>> start PROVIDED ENTRIES
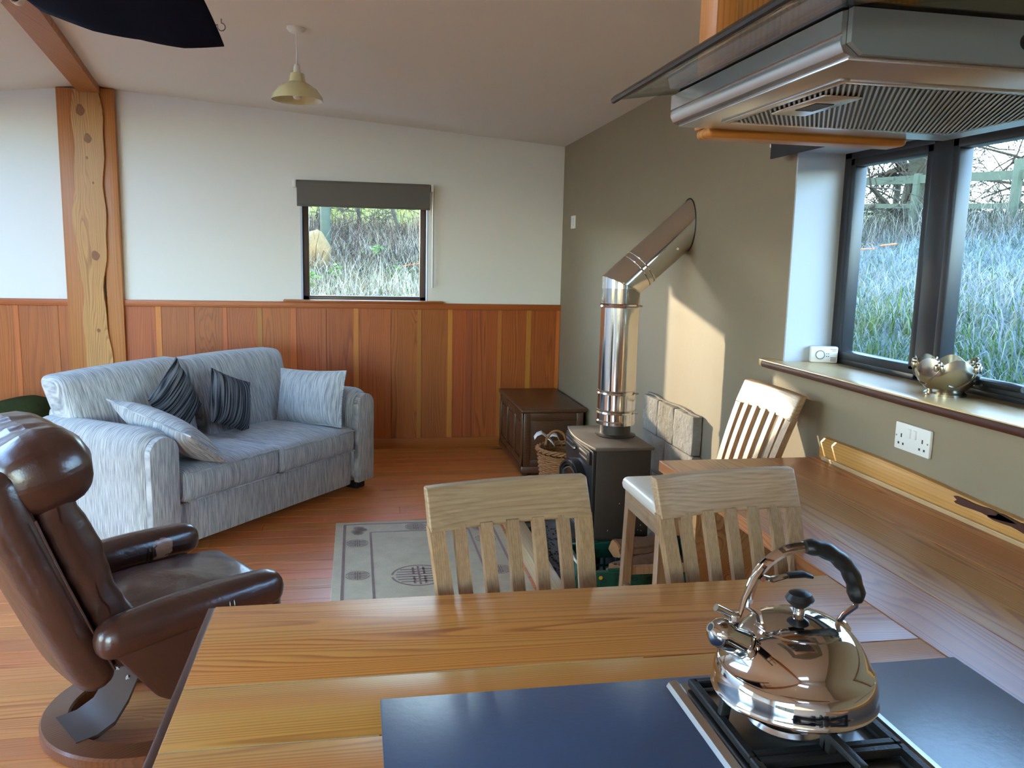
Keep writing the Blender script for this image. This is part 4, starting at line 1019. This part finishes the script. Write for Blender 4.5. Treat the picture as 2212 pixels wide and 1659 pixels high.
for j in range(3):
    B().tube([((br(Hb)+.012*math.cos(9*a+j*2.1))*math.cos(a), (br(Hb)+.012*math.cos(9*a+j*2.1))*math.sin(a), Hb+.010*math.sin(9*a+j*2.1)) for a in np.linspace(0, 2*PI, 110, endpoint=False)], .0075, 6, closed=True).obj('plaited_rim', 'wicker', bk)
bx('basket_base', -.09, .09, -.09, .09, 0, .012, 'wicker', bk, .004)
hb = lambda t: (-.03+.19*math.cos(t)*.55*-1, .13, Hb+.005+.105*math.sin(t))
for j in range(2): B().tube([(-.035+.075*math.cos(t)+.004*math.cos(6*t+j*PI), -.02+.15*0+.16*math.sin(.0)+.13+.004*math.sin(6*t+j*PI), Hb+.1*math.sin(t)) for t in np.linspace(0, PI, 20)], .0075, 7).obj('handle', 'wicker', bk)
rbn = B()
def strip(pts, w):
    V = []
    for p in pts: V += [(p[0], p[1]-w/2, p[2]-.004), (p[0]+.004, p[1]+w/2, p[2]+.012)]
    rbn.raw(V, [(2*i, 2*i+1, 2*i+3, 2*i+2) for i in range(len(pts)-1)])
strip([(-.10, .13, Hb+.055), (-.14, .12, Hb+.085), (-.175, .11, Hb+.075), (-.195, .105, Hb+.05)], .045); strip([(-.10, .13, Hb+.05), (-.065, .12, Hb+.07), (-.035, .11, Hb+.065), (-.02, .10, Hb+.035)], .045); strip([(-.10, .12, Hb+.05), (-.075, .10, Hb+.03), (-.055, .09, Hb+.0)], .03)
rb_ = rbn.obj('ribbon_bow', 'ribbon', bk); md = rb_.modifiers.new('t', 'SOLIDIFY'); md.thickness = .0015
# ------------------------------------------------------------------ rug
rg = thing('rug', 'worn beige rug with mauve key-pattern medallions in front of the stove', 'rug', (.36, 4.08, 0))
RW, RL = .485, .83
B().box(-RW, RW, -RL, RL, 0.0003, .011, .004, 2).obj('pile', 'rug', rg)
def rl(nm, x0, x1, y0, y1, par=rg): return bx(nm, x0, x1, y0, y1, .0105, .0122, 'rug_line', par)
for s in (-1, 1):
    rl('border_line', s*(RW-.052)-.007, s*(RW-.052)+.007, -RL+.05, RL-.05); rl('border_line', s*(RW-.20)-.006, s*(RW-.20)+.006, -RL+.2, RL-.2)
    rl('border_line', -RW+.05, RW-.05, s*(RL-.05)-.007, s*(RL-.05)+.007); rl('border_line', -RW+.2, RW-.2, s*(RL-.2)-.006, s*(RL-.2)+.006)
def medallion(cx, cy, r):
    m = B()
    def arc(rr, a0, a1, w=.010):
        n = 26; V = []
        for a in np.linspace(a0, a1, n): V += [(cx+(rr-w/2)*math.cos(a), cy+(rr-w/2)*math.sin(a), .0122), (cx+(rr+w/2)*math.cos(a), cy+(rr+w/2)*math.sin(a), .0122)]
        m.raw(V, [(2*i, 2*i+1, 2*i+3, 2*i+2) for i in range(n-1)])
    w = r*.085
    arc(r, .12, PI-.12, w); arc(r, PI+.12, 2*PI-.12, w)
    for s in (-1, 1):
        for q in (.12, .36, .60):
            hw_ = math.sqrt(max(0, 1-q*q))*r*.86
            m.box(cx-hw_, cx-.05*r, cy+s*q*r-w/2, cy+s*q*r+w/2, .0118, .0124); m.box(cx+.05*r, cx+hw_, cy+s*q*r-w/2, cy+s*q*r+w/2, .0118, .0124)
        for qx in (-.2, .2): m.box(cx+qx*r-w/2, cx+qx*r+w/2, cy+s*.1*r, cy+s*.8*r, .0118, .0124)
    m.box(cx-w/2, cx+w/2, cy-.9*r, cy+.9*r, .0118, .0124)
    m.obj('medallion', 'rug_line', rg, smooth=False)
medallion(-.055, -.06, .135); 
for cy_ in (-.03, -.5, .45): medallion(-.36, cy_, .058); medallion(.36, cy_, .058)
for cx_ in (-.02,): medallion(cx_, .705, .06); medallion(cx_, -.705, .06)
for sx_ in (-1, 1):
    for k in range(4): medallion(sx_*(RW-.135)+.02*math.sin(k*2), RL-.12-.03*k, .03)
# ------------------------------------------------------------------ crate of logs
cr = thing('vegetable_crate', 'green plastic vegetable crate holding firewood on the hearth', 'crate', (1.31, 3.645, .02))
CW, CD, CH = .30, .19, .19
bx('crate_base', -CW+.02, CW-.02, -CD+.02, CD-.02, 0, .012, 'green_pl', cr)
def cwall(nm, horiz, pos, half):
    g = bpy.data.objects.new(nm, None); COL.objects.link(g); g.parent = cr
    for za, zb in ((0, .03), (.066, .078), (.112, .190)):
        if horiz: bx('wall_band', -half, half, pos-.006, pos+.006, za, zb, 'green_pl', g, .002)
        else: bx('wall_band', pos-.006, pos+.006, -half, half, za, zb, 'green_pl', g, .002)
    n = 9 if horiz else 6
    for i in range(n+1):
        c = -half+2*half*i/n
        if horiz: bx('wall_rib', c-.005, c+.005, pos-.009, pos+.009, 0, .185, 'green_pl', g)
        else: bx('wall_rib', pos-.009, pos+.009, c-.005, c+.005, 0, .185, 'green_pl', g)
    if horiz: bx('rim', -half, half, pos-.016, pos+.010, .184, .192, 'green_pl', g, .002); 
    else: bx('rim', pos-.014, pos+.014, -half, half, .184, .192, 'green_pl', g, .002)
    if horiz:
        for c in (-.17, 0, .17): bx('rim_lug', c-.03, c+.03, pos-.01, pos+.008, .192, .202, 'green_pl', g, .002)
        for c in np.linspace(-.22, .22, 7): B().lathe([(.008, -.0015), (.012, -.0015), (.012, .0015), (.008, .0015)], 14).xf(Matrix.Translation((c, pos-.0075, .15)) @ Matrix.Rotation(PI/2, 4, 'X') @ Matrix.Diagonal((1.3, .7, 1, 1))).obj('hole_rim', 'dot', g)
cwall('long_side', True, -CD, CW); cwall('long_side', True, CD, CW); cwall('short_side', False, -CW, CD); cwall('short_side', False, CW, CD)
B().tube([(-CW-.008, -.16, .195), (-CW-.016, -.05, .197), (-CW-.008, .10, .195)], .006, 8).obj('bail_handle', 'ivory', cr)
B().tube([(CW+.004, -.15, .195), (CW+.002, .0, .20), (CW+.004, .12, .195)], .006, 8).obj('bail_handle', 'yellow_pl', cr)
B().lathe([(0, .004), (.009, .002), (.009, 0)], 14).xf(Matrix.Translation((-.235, -CD-.010, .165)) @ Matrix.Rotation(PI/2, 4, 'X')).obj('yellow_tag', 'yellow_pl', cr)
def log_(label, cen, ln, r, rz, tilt, seed):
    t = thing('firewood_log', label, 'log', cen, rz, 'logs in the green crate'); t.rotation_euler = (0, tilt, rz)
    rr = random.Random(seed); n = 14; ang = [i*PI/(n-1) for i in range(n)]
    prof = [(-r*(.9+.1*rr.random()), 0)] + [(-r*math.cos(a)*(1+.12*rr.uniform(-1, 1)), r*math.sin(a)*(1+.1*rr.uniform(-1, 1))*.95) for a in ang[1:-1]] + [(r, 0), (r*.1, -r*.32)]
    b = B(); ns = 8; R = []
    for j in range(ns+1):
        x = -ln/2+ln*j/ns; R.append([b.bm.verts.new((x+.008*rr.uniform(-1, 1), p[0]*(1+.05*rr.uniform(-1, 1)), p[1]*(1+.06*rr.uniform(-1, 1)))) for p in prof])
    m = len(prof)
    for j in range(ns):
        for k in range(m): b.bm.faces.new((R[j][k], R[j][(k+1) % m], R[j+1][(k+1) % m], R[j+1][k]))
    b.obj('bark_side', 'bark', t, recalc=True)
    for sx_ in (-1, 1):
        e = B(); x = sx_*(ln/2-.002)
        e.prism([(p[0]*.97, p[1]*.97) for p in prof], 0, x-.007, x+.007); e.obj('cut_end', 'logend', t, recalc=True)
log_('large split log lying across the front of the green crate', (1.33, 3.61, .13), .30, .085, .35, -.08, 1)
log_('pale split log at the back of the green crate by the stove', (1.36, 3.735, .195), .27, .065, .15, .0, 2)
log_('small dark log at the bottom left of the green crate', (1.12, 3.60, .085), .18, .05, 1.2, .1, 3)
log_('short log at the right end of the green crate', (1.53, 3.63, .10), .22, .06, 1.35, .0, 4)
# ------------------------------------------------------------------ bar stools
def make_stool(label):
    """local: seat faces +y, backrest at -y side"""
    t = thing('bar_stool', label, 'bar stool', group='oak bar stools')
    SZ_ = .665; W = .42
    B().rbox(.43, .42, .055, .026, (0, .0, SZ_+.018), 6, lambda x, y, z: (x, y, z+(.010*(1-(2*x/.43)**2)*(1-(2*y/.42)**2) if z > 0 else 0))).obj('seat_pad', 'seatpad', t)
    for a in ((-.195, .195, .175, .195), (-.195, .195, -.195, -.175)): bx('apron', a[0], a[1], a[2], a[3], SZ_-.075, SZ_-.006, 'oak_h', t, .002)
    for a in ((-.195, -.175, -.19, .19), (.175, .195, -.19, .19)): bx('apron', a[0], a[1], a[2], a[3], SZ_-.075, SZ_-.006, 'oak', t, .002)
    for sx_ in (-1, 1):
        # front leg, splayed slightly
        b = B(); b.box(-.02, .02, -.02, .02, 0, SZ_-.004, .003, 1)
        for v in b.bm.verts: v.co.x += sx_*(.178+.02*(1-v.co.z/SZ_)); v.co.y += .172+.015*(1-v.co.z/SZ_)
        b.obj('front_leg', 'oak', t)
        # rear leg runs on as the back upright, leaning back above the seat
        pts = [(sx_*.2, -.205, 0), (sx_*.182, -.188, .35), (sx_*.178, -.186, SZ_-.05)] + [(sx_*(.178+.028*t), -.186-.112*t**1.35, SZ_-.05+(.403)*t) for t in np.linspace(.1, 1, 9)]
        b = B(); R = []
        for p in pts: R.append([b.bm.verts.new((p[0]+dx, p[1]+dy, p[2])) for dx, dy in ((-.02, -.013), (.02, -.013), (.02, .013), (-.02, .013))])
        for A_, D_ in zip(R, R[1:]):
            for k in range(4): b.bm.faces.new((A_[k], A_[(k+1) % 4], D_[(k+1) % 4], D_[k]))
        b.bm.faces.new(R[0][::-1]); b.bm.faces.new(R[-1]); b.obj('rear_leg', 'oak', t, ang=50)
    for k in range(5):
        x = -.135+.0675*k; f = 1.06
        pts = [(x*(1+.07*t), -.187-.111*t**1.35, SZ_-.05+(.403)*t) for t in np.linspace(0, 1, 10)]
        b = B(); R = []
        for p in pts: R.append([b.bm.verts.new((p[0]+dx, p[1]+dy, p[2])) for dx, dy in ((-.0165, -.008), (.0165, -.008), (.0165, .008), (-.0165, .008))])
        for A_, D_ in zip(R, R[1:]):
            for q in range(4): b.bm.faces.new((A_[q], A_[(q+1) % 4], D_[(q+1) % 4], D_[q]))
        b.bm.faces.new(R[0][::-1]); b.bm.faces.new(R[-1]); b.obj('back_slat', 'oak', t, ang=50)
    def railfn(x, y, z):
        return (x, y-.018*(1-(2*x/.45)**2)-.42*z, z)
    B().rbox(.448, .030, .092, .006, (0, -.310, 1.054), 8, railfn).obj('top_rail', 'oak_h', t)
    for sx_ in (-1, 1): bx('side_stretcher', sx_*.19-.010, sx_*.19+.010, -.19, .175, .30, .335, 'oak', t, .002)
    bx('front_stretcher', -.185, .185, .172, .195, .235, .27, 'oak_h', t, .002); bx('back_stretcher', -.185, .185, -.205, -.188, .35, .385, 'oak_h', t, .002)
    return t
s0 = make_stool('oak bar stool tucked under the left half of the peninsula')
def place(o, label, x, y, rz): o['label'] = label; o.location = (x, y, 0); o.rotation_euler = (0, 0, rz)
s1_ = copy_tree(s0); s2_ = copy_tree(s0)
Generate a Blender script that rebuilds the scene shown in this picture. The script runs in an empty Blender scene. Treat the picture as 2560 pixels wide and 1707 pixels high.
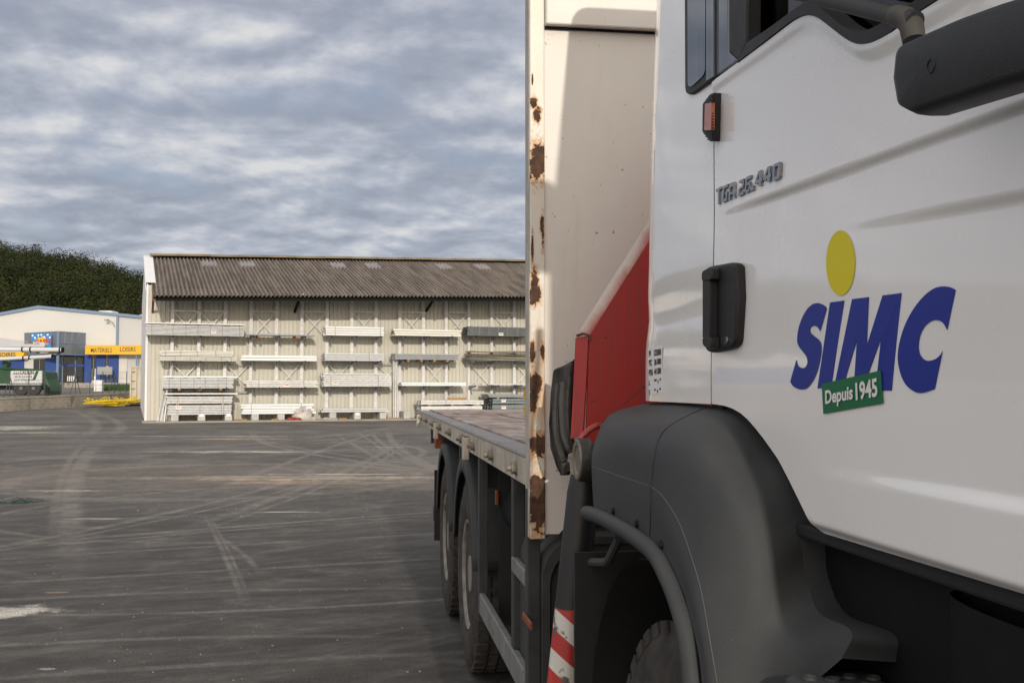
>> end PROVIDED ENTRIES
## TASK PROMPT
All lines in the data that contain the word "runs" should be copied.

## SOLUTION TO THE PROBLEM
        # rear leg runs on as the back upright, leaning back above the seat
Generate a Blender script that rebuilds the scene shown in this picture. The script runs in an empty Blender scene. Treat the picture as 2560 pixels wide and 1707 pixels high.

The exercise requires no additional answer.